Certamente per effetto della novella legislativa la responsabilità dell’intervento rimane tutta in testa al libero professionista, il quale dovrà comunque accertare la legittimità dell’immobile, ancorché non attestarla espressamente, atteso che è pacifico che gli ulteriori interventi su di un immobile abusivo ne ripetono le caratteristiche di illiceità.
Infatti, laddove al secondo periodo del comma 13 ter il legislatore prescrive che nella CILA sono attestati gli estremi del titolo abilitativo che ha previsto la costruzione dell’immobile oggetto dell’intervento l’elemento di paragone – per l’appunto ai fini della valida attestazione – è l’edificio realmente esistente giacché come insegna il Consiglio di Stato nella sentenza n° 1413/2014, con espressione di principi valevole anche per interventi sottoposti a CILA perché egualmente asseverati, “… La regolarità, sotto il profilo urbanistico-edilizio, dell’immobile interessato da nuovi interventi soggetti a d.i.a., in altre parole, deve considerarsi presupposto di veridicità e attendibilità della relazione del progettista abilitato, chiamato ad asseverare “la conformità delle opere da realizzare agli strumenti urbanistici approvati”, nonché l’assenza di “contrasto con quelli adottati ed ai regolamenti edilizi vigenti”, oltre al “rispetto delle norme di sicurezza e di quelle igienico-sanitarie”: appare evidente infatti che le varie tipologie di interventi edilizi, diversi da quelli di nuova edificazione ed incidenti su immobili già realizzati, debbano avere come indefettibile presupposto il carattere non illegittimo di detti immobili … In conclusione, queste nuove forme (basate sulla dichiarazione dell’interessato) di legittimazione all’intervento edilizio si fondano su esigenze di rapidità ed efficacia dell’azione amministrativa. Ma non vi può corrispondere anche un’attenuazione dei controlli e delle misure sanzionatorie, che debbono essere anzi rafforzati grazie al coinvolgimento della responsabilità del professionista incaricato, che non può non fondare la propria valutazione di legittimità degli interventi “da effettuare” anche con riferimento alla verificata regolarità, sotto il profilo urbanistico-edilizio, dell’immobile interessato dai lavori …”.

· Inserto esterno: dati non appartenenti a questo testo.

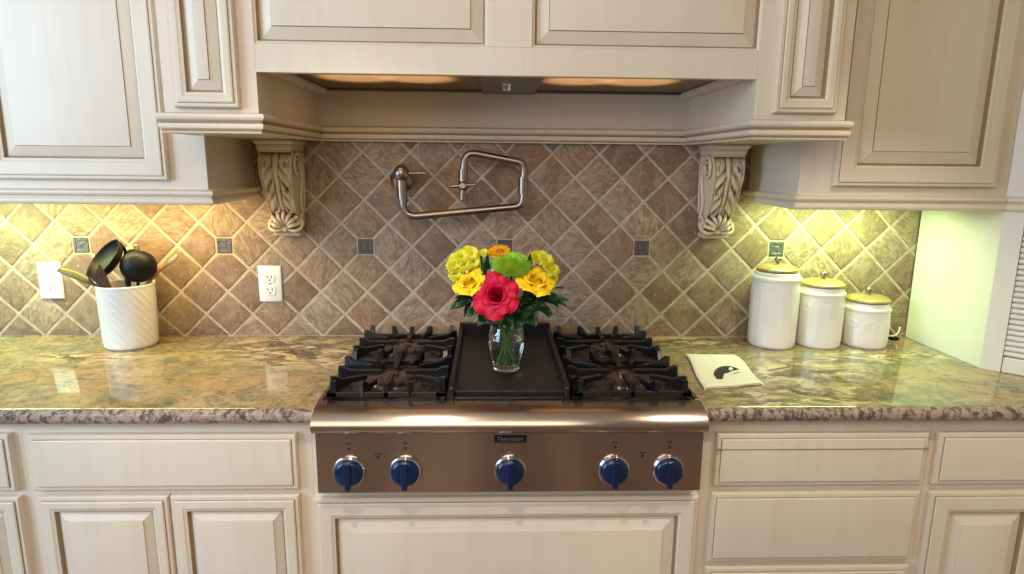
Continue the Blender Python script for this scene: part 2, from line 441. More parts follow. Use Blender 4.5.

Concludendo, non appare validamente sostenibile che attraverso le nuove disposizioni del comma 13 ter dell’art. 119 del decreto legge 19 maggio 2020, n° 34 il legislatore abbia coniato uno speciale titolo abilitativo edilizio perché difetta, per essere tale, il controllo sistematico ed obbligatorio della pubblica amministrazione.
È oltremodo facile antivedere l’insorgenza di contenziosi in ragione di procedimenti di vigilanza che, obtorto collo, gli uffici tecnici comunali dovranno comunque aprire e concludere con provvedimenti sanzionatori per effetto di denunce ex art. 27 d.P.R. 380/2001 basate sul difetto di legittimità dell’immobile oggetto d’intervento, anche provenienti da soggetti appartenenti all’edificio condominiale oggetto di lavori stante il notorio tasso di litigiosità che alberga nei condomini.
Si è dell’avviso che il professionista che assevererà l’intervento dovrà ben verificare le clausole del contratto di assicurazione che andrà a stipulare al fine di non rischiare di incorrere nell’applicazione delle disposizioni dell’art. 1892 c.c.